1/2 gallon (8 cups) whole milk
1 pint (2 cups) buttermilk
1/2 teaspoon kosher or sea salt cheesecloth and kitchen twine or a rubber band

Warm the milk and the buttermilk, and salt in a pot—an enameled one, pale and weighty is perfect: it never seems to scorch. Slowly heat the mixture, stirring now and then to be sure it isn't sticking on the bottom of the pot.

If you're a Catalan countrywoman you probably know by looking just when to turn off the fire. It's not too far south of the boiling point, when the milk is wiggly and threatening to simmer, that you'll see the milk seem to separate a bit, and a few curds begin to form. I use a candy thermometer and this all happens between 170 and 180 degrees F.

As soon as you get the beginnings of curd formation, turn off the heat and stop stirring. It won't look like much at first, but if you keep cooking, the cheese loses its delicate flavor and texture. The recuit will continue to develop as it stands. Let it stand for five minutes.

Line a strainer or colander with four layers of cheesecloth. Be sure you use squares of cloth big enough to allow you to wrap around a quart-sized blob of cheese. Using a skimmer or slotted spoon, scoop the curds into the cheesecloth-lined colander. Keep scooping until all that's left in the pot is the whey and the itty bitty squigles that are hard to catch with your slotted spoon. (Why not just pour the whole mess through? You can. But then your cheese is wetter and takes longer to drain.
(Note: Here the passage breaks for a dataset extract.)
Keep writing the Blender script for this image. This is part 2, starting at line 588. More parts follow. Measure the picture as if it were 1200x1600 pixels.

Instead, use a separate piece of cheesecloth to strain the last bits of curd out of the whey, chill it, and drink it later on. I sense a healthy bottled whey drink craze coming on.)
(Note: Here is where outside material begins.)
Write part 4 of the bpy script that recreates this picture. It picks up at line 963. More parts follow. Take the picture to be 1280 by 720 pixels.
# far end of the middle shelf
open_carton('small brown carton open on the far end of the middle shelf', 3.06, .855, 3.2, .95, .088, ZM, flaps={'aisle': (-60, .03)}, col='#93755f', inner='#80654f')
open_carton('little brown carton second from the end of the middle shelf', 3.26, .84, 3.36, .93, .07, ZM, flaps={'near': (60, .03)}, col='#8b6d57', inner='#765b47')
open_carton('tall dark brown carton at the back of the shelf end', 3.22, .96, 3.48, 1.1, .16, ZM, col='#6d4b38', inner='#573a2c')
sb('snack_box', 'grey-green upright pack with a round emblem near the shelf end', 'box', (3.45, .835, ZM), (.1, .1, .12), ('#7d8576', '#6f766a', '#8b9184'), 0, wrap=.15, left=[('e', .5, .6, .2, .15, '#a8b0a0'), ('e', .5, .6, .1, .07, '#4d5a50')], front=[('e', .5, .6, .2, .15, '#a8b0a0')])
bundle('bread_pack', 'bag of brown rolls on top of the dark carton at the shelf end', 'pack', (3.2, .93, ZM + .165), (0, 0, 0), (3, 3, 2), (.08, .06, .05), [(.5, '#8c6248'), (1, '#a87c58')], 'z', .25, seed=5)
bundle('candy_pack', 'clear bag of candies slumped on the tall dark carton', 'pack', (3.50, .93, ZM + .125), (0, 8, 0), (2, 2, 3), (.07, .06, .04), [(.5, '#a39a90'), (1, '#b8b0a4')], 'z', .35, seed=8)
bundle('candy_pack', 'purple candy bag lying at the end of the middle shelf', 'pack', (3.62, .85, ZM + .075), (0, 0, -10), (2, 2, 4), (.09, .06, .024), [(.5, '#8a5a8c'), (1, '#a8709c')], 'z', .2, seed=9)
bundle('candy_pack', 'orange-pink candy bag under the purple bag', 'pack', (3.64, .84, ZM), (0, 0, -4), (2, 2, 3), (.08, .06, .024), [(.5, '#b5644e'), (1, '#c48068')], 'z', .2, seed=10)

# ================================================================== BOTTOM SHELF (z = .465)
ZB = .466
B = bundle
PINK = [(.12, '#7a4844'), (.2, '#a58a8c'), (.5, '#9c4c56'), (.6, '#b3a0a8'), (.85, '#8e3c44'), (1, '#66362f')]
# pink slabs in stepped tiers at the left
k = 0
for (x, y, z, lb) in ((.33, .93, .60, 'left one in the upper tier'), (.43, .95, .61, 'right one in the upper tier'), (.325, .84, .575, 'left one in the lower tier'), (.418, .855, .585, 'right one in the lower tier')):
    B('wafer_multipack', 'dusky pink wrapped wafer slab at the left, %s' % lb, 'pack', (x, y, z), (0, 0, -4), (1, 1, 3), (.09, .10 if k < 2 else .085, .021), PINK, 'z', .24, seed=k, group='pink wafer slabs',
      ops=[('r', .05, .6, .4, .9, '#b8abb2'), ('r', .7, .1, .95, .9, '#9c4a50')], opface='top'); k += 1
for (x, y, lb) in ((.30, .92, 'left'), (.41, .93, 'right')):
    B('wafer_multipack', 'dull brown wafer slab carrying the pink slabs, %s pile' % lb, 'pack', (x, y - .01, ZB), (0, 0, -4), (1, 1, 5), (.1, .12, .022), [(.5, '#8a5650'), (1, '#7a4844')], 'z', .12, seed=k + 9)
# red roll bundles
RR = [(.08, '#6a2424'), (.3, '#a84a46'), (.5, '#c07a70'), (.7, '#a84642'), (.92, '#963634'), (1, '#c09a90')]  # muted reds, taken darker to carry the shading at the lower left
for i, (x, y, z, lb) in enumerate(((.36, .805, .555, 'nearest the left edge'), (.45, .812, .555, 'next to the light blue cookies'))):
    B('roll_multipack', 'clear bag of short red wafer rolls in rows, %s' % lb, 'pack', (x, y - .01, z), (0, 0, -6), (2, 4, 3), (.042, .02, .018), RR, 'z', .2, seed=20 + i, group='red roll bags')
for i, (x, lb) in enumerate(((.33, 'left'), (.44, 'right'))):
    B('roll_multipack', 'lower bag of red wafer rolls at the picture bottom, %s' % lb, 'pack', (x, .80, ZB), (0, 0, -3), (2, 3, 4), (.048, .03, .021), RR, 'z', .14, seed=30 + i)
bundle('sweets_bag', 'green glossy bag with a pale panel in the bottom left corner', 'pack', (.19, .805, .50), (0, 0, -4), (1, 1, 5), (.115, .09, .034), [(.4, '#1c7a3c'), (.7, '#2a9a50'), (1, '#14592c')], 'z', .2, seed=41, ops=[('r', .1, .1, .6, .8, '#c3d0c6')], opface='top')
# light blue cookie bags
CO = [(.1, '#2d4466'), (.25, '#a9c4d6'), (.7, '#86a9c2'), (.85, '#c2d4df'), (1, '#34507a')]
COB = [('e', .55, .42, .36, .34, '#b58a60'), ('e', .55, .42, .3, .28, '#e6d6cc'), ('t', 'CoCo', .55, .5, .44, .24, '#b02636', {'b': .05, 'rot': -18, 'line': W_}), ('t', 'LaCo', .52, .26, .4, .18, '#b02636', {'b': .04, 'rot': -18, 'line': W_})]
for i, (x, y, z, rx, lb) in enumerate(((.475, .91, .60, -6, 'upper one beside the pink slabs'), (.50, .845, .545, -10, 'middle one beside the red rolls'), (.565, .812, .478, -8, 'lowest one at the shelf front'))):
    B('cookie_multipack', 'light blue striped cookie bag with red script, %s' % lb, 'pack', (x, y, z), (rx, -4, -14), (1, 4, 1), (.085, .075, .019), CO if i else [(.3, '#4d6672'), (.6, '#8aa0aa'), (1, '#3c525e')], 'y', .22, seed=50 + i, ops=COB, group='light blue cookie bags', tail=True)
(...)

Now gather up the corners of your cheesecloth and tie it with a piece of kitchen twine or a rubber band. Tie the bundle to your faucet and let it drip into your sink for 20 minutes. Don't let it go much longer or it gets too dry.

This is so good just unwrapped and drizzled with honey while it's still at warm room temperature. But you can leave it wrapped and store it in a shallow bowl for a few days in the fridge, and use it as you would ricotta.